Last skill for that dive was exhausted diver (Skill 4). Peter said that he was very tired. I offered to tow him and he agreed. So, with his BCD fully inflated, I hold on his first stage with one hand and push slightly the middle part of his tank with another hand. That will keep him leaning slightly on his back and I finned slowly towing him backward to the shore.
Back to the shore, we showed and had our lunch in Laguna. At 2:30pm, we walked back to the dive center to gear up for the next dive which was a boat dive in Tanjung Tokong. We descended and navigate around some of the big rocks. I took photos of nudibranchs and clams.

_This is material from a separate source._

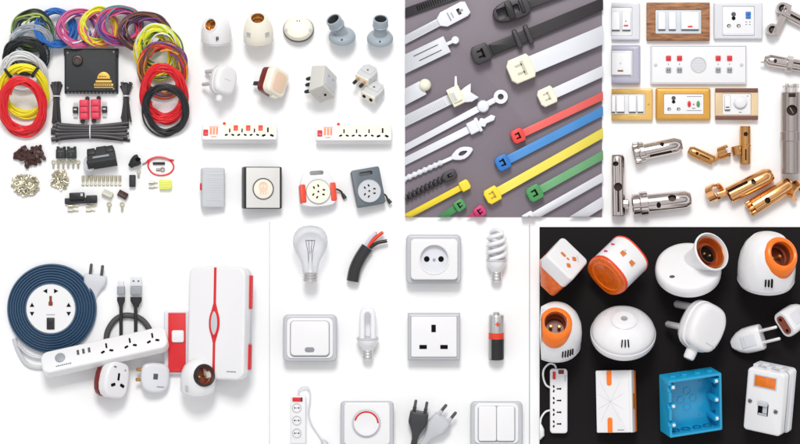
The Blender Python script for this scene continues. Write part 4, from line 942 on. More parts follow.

In the evening, we took a walk along the beach while waiting for dinner to be served. After dinner, we met KC again in cake house. KC showed us some of the pictures he took in Sipadan Island. I had a few cans of beer there while chatting.
Suddenly, strong wind started to blow. We paid our bills and started to leave the cake house. Before we managed to reach Laguna, it started to rain cats and dogs. We were trapped near a burger stall which has shelter. I ordered a burger and had it as supper while waiting for the rain to stop.
After half an hour waiting, the rain gets lighter and I managed to get some plastic bag to pack my laptop’s bag from Ice, the young lady working in cake house. Thanks Ice.
We walked back to our room, had a shower and slept soundly that night due to the rainy weather and tiredness.